# [DIRECTION]
Copy out the data below as written; omit any images.

"""

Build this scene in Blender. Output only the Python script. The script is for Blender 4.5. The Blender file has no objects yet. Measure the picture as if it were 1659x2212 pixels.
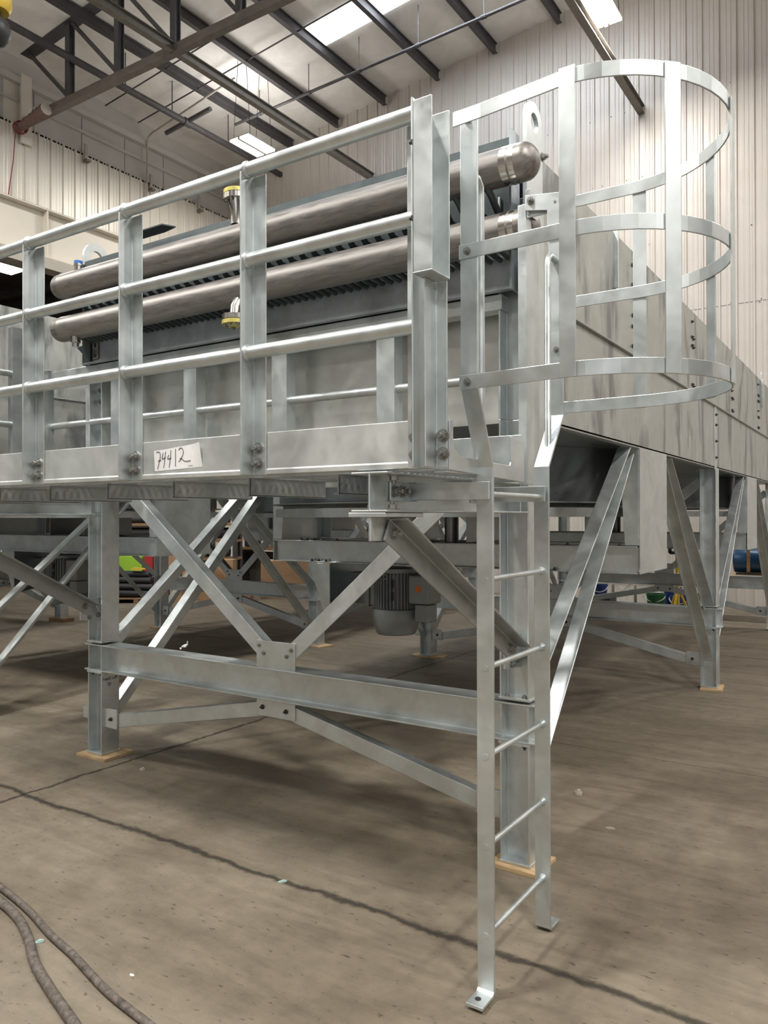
import bpy, bmesh, math, random
from mathutils import Vector, Matrix
random.seed(4)
S = bpy.context.scene
COL = S.collection
PI = math.pi

# ------------------------------------------------------------------ camera, world, light, exposure
F_PX, YAW, PITCH, ROLL, CAM_H = 1675.96, 0.583167, 0.0067632, -0.0020079, 1.70
cd = bpy.data.cameras.new('camera'); cam = bpy.data.objects.new('camera', cd); COL.objects.link(cam)
cd.sensor_fit = 'VERTICAL'; cd.sensor_height = 24.0; cd.lens = F_PX / 2212 * 24.0
cd.clip_start = 0.05; cd.clip_end = 200
_f = Vector((-math.sin(YAW), math.cos(YAW), 0)); _r = Vector((math.cos(YAW), math.sin(YAW), 0)); _u = Vector((0, 0, 1))
_f2 = _f * math.cos(PITCH) + _u * math.sin(PITCH); _u2 = _u * math.cos(PITCH) - _f * math.sin(PITCH)
_r3 = _r * math.cos(ROLL) + _u2 * math.sin(ROLL); _u3 = _u2 * math.cos(ROLL) - _r * math.sin(ROLL)
cam.matrix_world = Matrix(((_r3.x, _u3.x, -_f2.x, 0), (_r3.y, _u3.y, -_f2.y, 0), (_r3.z, _u3.z, -_f2.z, CAM_H), (0, 0, 0, 1)))
S.camera = cam
S.view_settings.view_transform = 'Standard'; S.view_settings.look = 'None'
S.view_settings.gamma = 1.0; S.view_settings.use_curve_mapping = False
S.view_settings.exposure = 0.0
w = bpy.data.worlds.new('world'); S.world = w; w.use_nodes = True
w.node_tree.nodes['Background'].inputs[0].default_value = (0.75, 0.85, 1.0, 1)
w.node_tree.nodes['Background'].inputs[1].default_value = 0.3

LAMP_W = 265.0
def lamp(x, y, z=10.35, sx=0.62, sy=1.25, e=1.0, col=(1.0, 0.975, 0.93)):
    ld = bpy.data.lights.new('hall_area_light', 'AREA'); ld.shape = 'RECTANGLE'; ld.size = sx; ld.size_y = sy
    ld.energy = LAMP_W * e; ld.color = col
    o = bpy.data.objects.new('hall_area_light', ld); COL.objects.link(o); o.location = (x, y, z); return o
for ly, le in ((13.2, 1.1), (6.5, 0.85), (-1.4, 2.9), (-7.5, 0.55)):  # two fixtures in view; the remaining grid is added, unseen, to light the hall
    for lx in (-12.4, -4.2, 4.0, 12.0):
        lamp(lx, ly, z=10.15, e=le)
        up = lamp(lx, ly, z=10.30, e=0.14 * max(le, 0.9)); up.rotation_euler = (PI, 0, 0)  # upward area light added over each lamp to brighten the roof
lamp(-21.0, 12.25, 8.68, e=0.2)
def daylight(loc, rot, sx, sy, watts):
    ld = bpy.data.lights.new('daylight', 'AREA'); ld.shape = 'RECTANGLE'; ld.size = sx; ld.size_y = sy; ld.energy = watts; ld.color = (0.80, 0.90, 1.0)
    o = bpy.data.objects.new('daylight', ld); COL.objects.link(o); o.location = loc; o.rotation_euler = rot
daylight((-7.4, 13.15, 12.25), (0, 0, 0), 5.8, 0.6, 260)          # skylight strip in view
daylight((-7.4, 3.0, 12.25), (0, 0, 0), 5.8, 0.6, 260)            # unseen strip added for extra cool light over the machine
daylight((4.0, -14.7, 3.2), (-PI / 2, 0, PI), 7.0, 6.0, 160)      # cool area light added behind the camera to brighten front faces
daylight((-24.0, -14.7, 2.6), (-PI / 2, 0, PI), 6.0, 5.0, 120)    # unseen cool area light at the near end of the side bay
SUN_WINDOW = (-10.42, -4.4, 12.8, 13.5)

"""

# [EXERCISE ANSWER]
Build this scene in Blender. Output only the Python script. The script is for Blender 4.5. The Blender file has no objects yet. Measure the picture as if it were 1659x2212 pixels.
import bpy, bmesh, math, random
from mathutils import Vector, Matrix
random.seed(4)
S = bpy.context.scene
COL = S.collection
PI = math.pi

# ------------------------------------------------------------------ camera, world, light, exposure
F_PX, YAW, PITCH, ROLL, CAM_H = 1675.96, 0.583167, 0.0067632, -0.0020079, 1.70
cd = bpy.data.cameras.new('camera'); cam = bpy.data.objects.new('camera', cd); COL.objects.link(cam)
cd.sensor_fit = 'VERTICAL'; cd.sensor_height = 24.0; cd.lens = F_PX / 2212 * 24.0
cd.clip_start = 0.05; cd.clip_end = 200
_f = Vector((-math.sin(YAW), math.cos(YAW), 0)); _r = Vector((math.cos(YAW), math.sin(YAW), 0)); _u = Vector((0, 0, 1))
_f2 = _f * math.cos(PITCH) + _u * math.sin(PITCH); _u2 = _u * math.cos(PITCH) - _f * math.sin(PITCH)
_r3 = _r * math.cos(ROLL) + _u2 * math.sin(ROLL); _u3 = _u2 * math.cos(ROLL) - _r * math.sin(ROLL)
cam.matrix_world = Matrix(((_r3.x, _u3.x, -_f2.x, 0), (_r3.y, _u3.y, -_f2.y, 0), (_r3.z, _u3.z, -_f2.z, CAM_H), (0, 0, 0, 1)))
S.camera = cam
S.view_settings.view_transform = 'Standard'; S.view_settings.look = 'None'
S.view_settings.gamma = 1.0; S.view_settings.use_curve_mapping = False
S.view_settings.exposure = 0.0
w = bpy.data.worlds.new('world'); S.world = w; w.use_nodes = True
w.node_tree.nodes['Background'].inputs[0].default_value = (0.75, 0.85, 1.0, 1)
w.node_tree.nodes['Background'].inputs[1].default_value = 0.3

LAMP_W = 265.0
def lamp(x, y, z=10.35, sx=0.62, sy=1.25, e=1.0, col=(1.0, 0.975, 0.93)):
    ld = bpy.data.lights.new('hall_area_light', 'AREA'); ld.shape = 'RECTANGLE'; ld.size = sx; ld.size_y = sy
    ld.energy = LAMP_W * e; ld.color = col
    o = bpy.data.objects.new('hall_area_light', ld); COL.objects.link(o); o.location = (x, y, z); return o
for ly, le in ((13.2, 1.1), (6.5, 0.85), (-1.4, 2.9), (-7.5, 0.55)):  # two fixtures in view; the remaining grid is added, unseen, to light the hall
    for lx in (-12.4, -4.2, 4.0, 12.0):
        lamp(lx, ly, z=10.15, e=le)
        up = lamp(lx, ly, z=10.30, e=0.14 * max(le, 0.9)); up.rotation_euler = (PI, 0, 0)  # upward area light added over each lamp to brighten the roof
lamp(-21.0, 12.25, 8.68, e=0.2)
def daylight(loc, rot, sx, sy, watts):
    ld = bpy.data.lights.new('daylight', 'AREA'); ld.shape = 'RECTANGLE'; ld.size = sx; ld.size_y = sy; ld.energy = watts; ld.color = (0.80, 0.90, 1.0)
    o = bpy.data.objects.new('daylight', ld); COL.objects.link(o); o.location = loc; o.rotation_euler = rot
daylight((-7.4, 13.15, 12.25), (0, 0, 0), 5.8, 0.6, 260)          # skylight strip in view
daylight((-7.4, 3.0, 12.25), (0, 0, 0), 5.8, 0.6, 260)            # unseen strip added for extra cool light over the machine
daylight((4.0, -14.7, 3.2), (-PI / 2, 0, PI), 7.0, 6.0, 160)      # cool area light added behind the camera to brighten front faces
daylight((-24.0, -14.7, 2.6), (-PI / 2, 0, PI), 6.0, 5.0, 120)    # unseen cool area light at the near end of the side bay
SUN_WINDOW = (-10.42, -4.4, 12.8, 13.5)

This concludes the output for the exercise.